Gather the lines that hold the string "Blender".

[A run of records]
<<<<

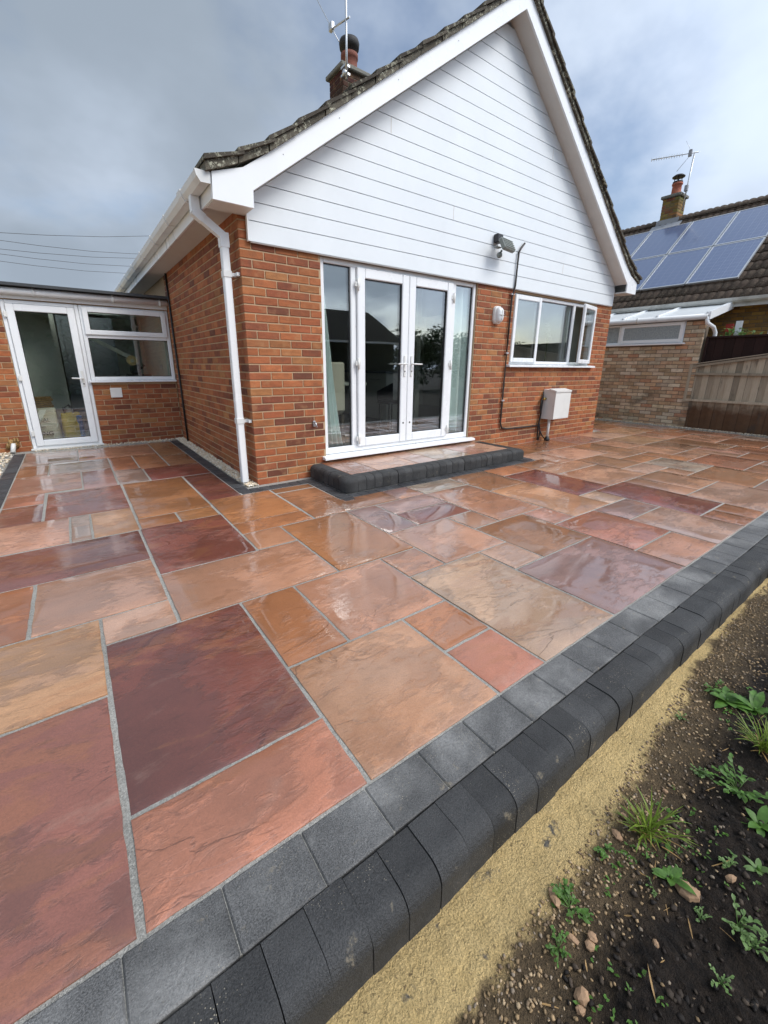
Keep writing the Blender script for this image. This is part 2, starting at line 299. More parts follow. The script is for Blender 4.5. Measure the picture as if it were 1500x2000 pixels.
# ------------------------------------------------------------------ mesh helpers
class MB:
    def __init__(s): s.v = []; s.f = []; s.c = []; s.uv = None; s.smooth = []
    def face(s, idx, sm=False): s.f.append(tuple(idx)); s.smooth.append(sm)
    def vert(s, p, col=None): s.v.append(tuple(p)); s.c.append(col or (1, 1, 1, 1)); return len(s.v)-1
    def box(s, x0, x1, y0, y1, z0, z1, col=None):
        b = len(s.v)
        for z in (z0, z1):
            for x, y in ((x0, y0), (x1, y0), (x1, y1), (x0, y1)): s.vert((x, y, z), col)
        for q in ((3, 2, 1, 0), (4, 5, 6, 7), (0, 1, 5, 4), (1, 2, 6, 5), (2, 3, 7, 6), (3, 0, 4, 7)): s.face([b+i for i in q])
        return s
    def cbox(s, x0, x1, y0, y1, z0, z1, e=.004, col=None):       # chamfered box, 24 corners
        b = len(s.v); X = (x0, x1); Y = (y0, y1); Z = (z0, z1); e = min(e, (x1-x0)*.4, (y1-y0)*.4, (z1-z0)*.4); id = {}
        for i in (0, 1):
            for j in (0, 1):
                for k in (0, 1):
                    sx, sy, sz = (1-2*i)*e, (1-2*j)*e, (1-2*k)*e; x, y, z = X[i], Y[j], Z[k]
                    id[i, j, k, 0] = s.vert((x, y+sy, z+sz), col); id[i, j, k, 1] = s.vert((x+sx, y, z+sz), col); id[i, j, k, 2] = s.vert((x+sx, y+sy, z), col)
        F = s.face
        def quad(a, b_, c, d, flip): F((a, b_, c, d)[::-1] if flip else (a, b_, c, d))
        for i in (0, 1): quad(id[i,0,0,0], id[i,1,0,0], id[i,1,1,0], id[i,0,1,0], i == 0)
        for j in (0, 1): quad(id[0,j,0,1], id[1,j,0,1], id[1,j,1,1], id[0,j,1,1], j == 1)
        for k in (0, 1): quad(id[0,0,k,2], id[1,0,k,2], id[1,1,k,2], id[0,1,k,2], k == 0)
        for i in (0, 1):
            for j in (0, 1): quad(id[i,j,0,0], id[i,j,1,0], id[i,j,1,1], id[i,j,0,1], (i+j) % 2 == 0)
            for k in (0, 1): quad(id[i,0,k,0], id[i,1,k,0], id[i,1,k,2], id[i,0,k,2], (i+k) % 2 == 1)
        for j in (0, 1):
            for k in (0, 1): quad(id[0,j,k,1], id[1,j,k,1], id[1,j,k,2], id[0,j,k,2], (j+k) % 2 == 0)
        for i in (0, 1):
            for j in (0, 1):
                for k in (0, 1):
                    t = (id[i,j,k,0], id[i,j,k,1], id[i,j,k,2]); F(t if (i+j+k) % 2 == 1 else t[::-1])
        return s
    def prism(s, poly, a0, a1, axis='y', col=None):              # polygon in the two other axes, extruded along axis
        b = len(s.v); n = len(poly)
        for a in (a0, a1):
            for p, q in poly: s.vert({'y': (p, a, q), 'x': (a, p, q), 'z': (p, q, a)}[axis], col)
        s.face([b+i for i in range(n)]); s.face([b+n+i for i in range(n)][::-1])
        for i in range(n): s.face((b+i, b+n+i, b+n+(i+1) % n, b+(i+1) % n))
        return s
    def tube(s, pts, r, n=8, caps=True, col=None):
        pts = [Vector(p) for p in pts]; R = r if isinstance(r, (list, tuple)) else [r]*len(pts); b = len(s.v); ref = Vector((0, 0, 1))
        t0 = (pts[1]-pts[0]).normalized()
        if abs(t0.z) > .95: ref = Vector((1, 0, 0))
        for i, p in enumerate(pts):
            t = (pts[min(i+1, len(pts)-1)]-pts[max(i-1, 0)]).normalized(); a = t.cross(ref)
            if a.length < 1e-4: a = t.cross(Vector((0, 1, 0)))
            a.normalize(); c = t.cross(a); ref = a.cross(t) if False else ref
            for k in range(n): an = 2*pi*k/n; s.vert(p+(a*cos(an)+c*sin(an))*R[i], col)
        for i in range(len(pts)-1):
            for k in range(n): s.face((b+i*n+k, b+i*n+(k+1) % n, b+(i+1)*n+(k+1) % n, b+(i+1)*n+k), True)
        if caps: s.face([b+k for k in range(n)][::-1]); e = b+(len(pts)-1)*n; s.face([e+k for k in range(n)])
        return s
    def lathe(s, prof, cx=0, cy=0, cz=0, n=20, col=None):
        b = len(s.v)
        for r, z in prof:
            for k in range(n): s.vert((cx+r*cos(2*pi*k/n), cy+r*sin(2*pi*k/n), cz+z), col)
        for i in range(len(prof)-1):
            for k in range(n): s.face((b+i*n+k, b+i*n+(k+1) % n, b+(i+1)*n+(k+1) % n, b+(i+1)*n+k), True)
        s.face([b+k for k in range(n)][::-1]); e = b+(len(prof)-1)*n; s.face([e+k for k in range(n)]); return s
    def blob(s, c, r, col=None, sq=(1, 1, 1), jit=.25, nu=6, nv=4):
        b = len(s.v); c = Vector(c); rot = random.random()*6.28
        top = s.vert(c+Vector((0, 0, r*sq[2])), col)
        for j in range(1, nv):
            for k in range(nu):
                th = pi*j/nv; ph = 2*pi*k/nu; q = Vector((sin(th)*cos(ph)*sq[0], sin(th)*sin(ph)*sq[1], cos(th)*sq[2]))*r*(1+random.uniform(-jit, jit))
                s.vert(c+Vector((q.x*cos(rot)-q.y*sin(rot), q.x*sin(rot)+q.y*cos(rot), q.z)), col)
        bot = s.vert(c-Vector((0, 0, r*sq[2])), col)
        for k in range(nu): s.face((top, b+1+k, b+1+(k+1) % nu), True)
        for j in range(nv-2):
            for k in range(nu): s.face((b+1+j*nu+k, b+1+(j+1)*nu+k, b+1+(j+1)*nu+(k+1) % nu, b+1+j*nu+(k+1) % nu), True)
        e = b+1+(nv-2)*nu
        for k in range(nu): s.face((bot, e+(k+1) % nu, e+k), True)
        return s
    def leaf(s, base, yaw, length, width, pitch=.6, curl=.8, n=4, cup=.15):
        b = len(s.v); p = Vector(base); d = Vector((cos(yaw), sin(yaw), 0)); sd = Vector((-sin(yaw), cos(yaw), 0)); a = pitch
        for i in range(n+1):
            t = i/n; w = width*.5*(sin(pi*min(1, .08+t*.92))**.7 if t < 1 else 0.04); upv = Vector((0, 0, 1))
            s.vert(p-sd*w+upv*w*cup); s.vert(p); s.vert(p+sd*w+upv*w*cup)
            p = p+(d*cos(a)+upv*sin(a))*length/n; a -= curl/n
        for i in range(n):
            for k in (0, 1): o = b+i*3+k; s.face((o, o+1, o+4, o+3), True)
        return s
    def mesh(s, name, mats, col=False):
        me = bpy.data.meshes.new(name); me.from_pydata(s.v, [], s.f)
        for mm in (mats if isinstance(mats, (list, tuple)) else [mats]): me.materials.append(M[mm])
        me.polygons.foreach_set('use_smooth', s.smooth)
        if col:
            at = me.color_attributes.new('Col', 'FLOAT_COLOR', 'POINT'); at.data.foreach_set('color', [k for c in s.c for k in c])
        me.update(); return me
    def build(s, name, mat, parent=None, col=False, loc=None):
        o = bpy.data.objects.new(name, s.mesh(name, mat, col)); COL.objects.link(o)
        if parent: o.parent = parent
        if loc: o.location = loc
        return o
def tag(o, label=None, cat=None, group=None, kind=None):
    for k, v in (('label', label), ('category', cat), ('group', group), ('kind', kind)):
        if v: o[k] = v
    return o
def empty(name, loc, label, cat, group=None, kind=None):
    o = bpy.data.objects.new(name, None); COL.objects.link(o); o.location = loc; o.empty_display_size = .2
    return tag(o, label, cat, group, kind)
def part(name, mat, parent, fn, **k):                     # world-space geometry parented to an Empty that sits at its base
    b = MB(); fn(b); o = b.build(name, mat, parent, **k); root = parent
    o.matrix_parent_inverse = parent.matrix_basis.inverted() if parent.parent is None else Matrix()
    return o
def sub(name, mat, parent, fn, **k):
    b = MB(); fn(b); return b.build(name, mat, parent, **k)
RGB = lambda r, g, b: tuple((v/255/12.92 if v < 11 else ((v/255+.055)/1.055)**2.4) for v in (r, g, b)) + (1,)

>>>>
<<<<

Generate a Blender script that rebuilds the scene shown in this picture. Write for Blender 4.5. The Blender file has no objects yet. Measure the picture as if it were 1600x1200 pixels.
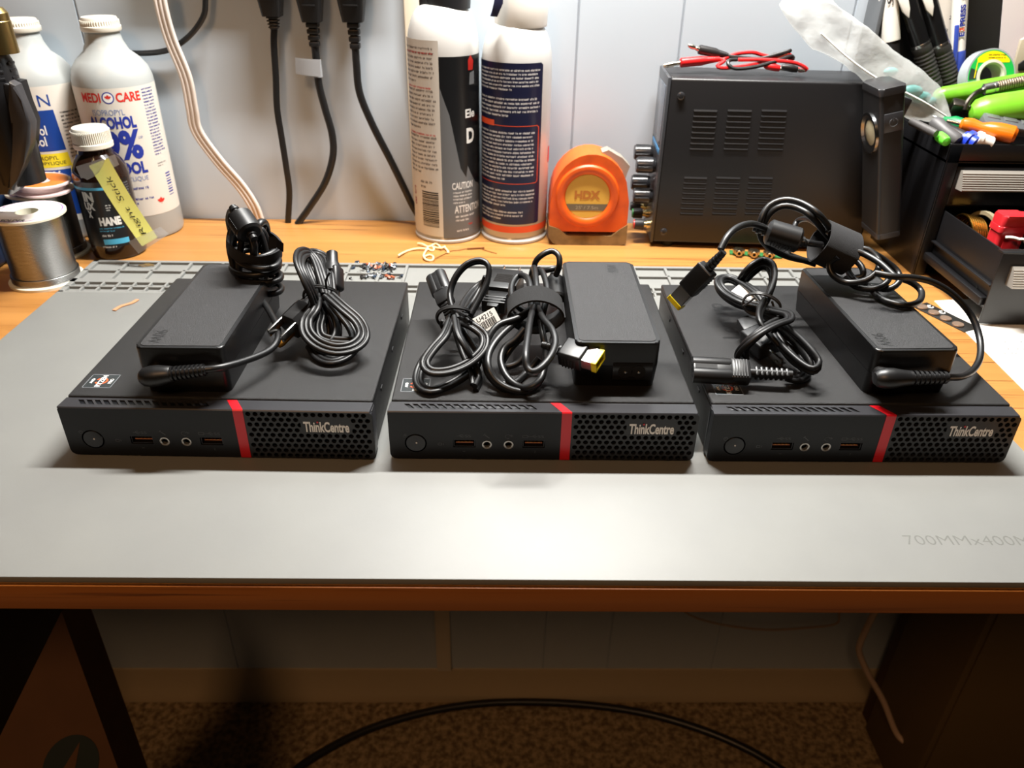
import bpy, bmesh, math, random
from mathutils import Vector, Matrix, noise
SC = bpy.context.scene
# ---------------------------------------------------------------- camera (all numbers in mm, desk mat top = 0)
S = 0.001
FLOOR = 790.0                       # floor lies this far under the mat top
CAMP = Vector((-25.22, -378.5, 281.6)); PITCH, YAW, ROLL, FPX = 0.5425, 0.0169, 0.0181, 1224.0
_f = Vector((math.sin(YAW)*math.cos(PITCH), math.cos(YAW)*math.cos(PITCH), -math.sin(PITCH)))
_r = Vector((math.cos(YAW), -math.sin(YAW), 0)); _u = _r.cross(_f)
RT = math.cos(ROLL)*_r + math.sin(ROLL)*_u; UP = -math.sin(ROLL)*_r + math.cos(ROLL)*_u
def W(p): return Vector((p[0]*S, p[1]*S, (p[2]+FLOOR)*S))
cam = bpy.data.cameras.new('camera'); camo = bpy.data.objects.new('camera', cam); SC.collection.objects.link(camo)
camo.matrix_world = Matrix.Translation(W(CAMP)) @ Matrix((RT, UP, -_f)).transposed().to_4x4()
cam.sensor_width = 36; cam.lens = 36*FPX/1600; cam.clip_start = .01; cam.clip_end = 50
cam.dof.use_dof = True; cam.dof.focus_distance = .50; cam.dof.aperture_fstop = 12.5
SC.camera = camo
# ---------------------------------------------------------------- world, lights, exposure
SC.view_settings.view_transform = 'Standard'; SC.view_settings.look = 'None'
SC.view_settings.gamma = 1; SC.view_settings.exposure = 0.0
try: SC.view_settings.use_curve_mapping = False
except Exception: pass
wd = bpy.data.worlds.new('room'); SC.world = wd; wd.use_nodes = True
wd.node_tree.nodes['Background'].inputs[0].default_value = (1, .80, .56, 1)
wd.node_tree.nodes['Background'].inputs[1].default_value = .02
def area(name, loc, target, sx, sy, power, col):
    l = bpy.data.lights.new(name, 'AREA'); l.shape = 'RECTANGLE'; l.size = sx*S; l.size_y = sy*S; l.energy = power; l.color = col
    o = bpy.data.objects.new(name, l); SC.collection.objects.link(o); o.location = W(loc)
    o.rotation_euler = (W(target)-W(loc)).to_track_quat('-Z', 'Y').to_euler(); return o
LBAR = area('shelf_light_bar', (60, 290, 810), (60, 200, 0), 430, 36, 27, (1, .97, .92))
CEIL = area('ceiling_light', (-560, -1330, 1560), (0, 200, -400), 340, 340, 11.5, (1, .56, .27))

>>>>

▶ [Task solution]:
Keep writing the Blender script for this image. This is part 2, starting at line 299. More parts follow. The script is for Blender 4.5. Measure the picture as if it were 1500x2000 pixels.
Generate a Blender script that rebuilds the scene shown in this picture. Write for Blender 4.5. The Blender file has no objects yet. Measure the picture as if it were 1600x1200 pixels.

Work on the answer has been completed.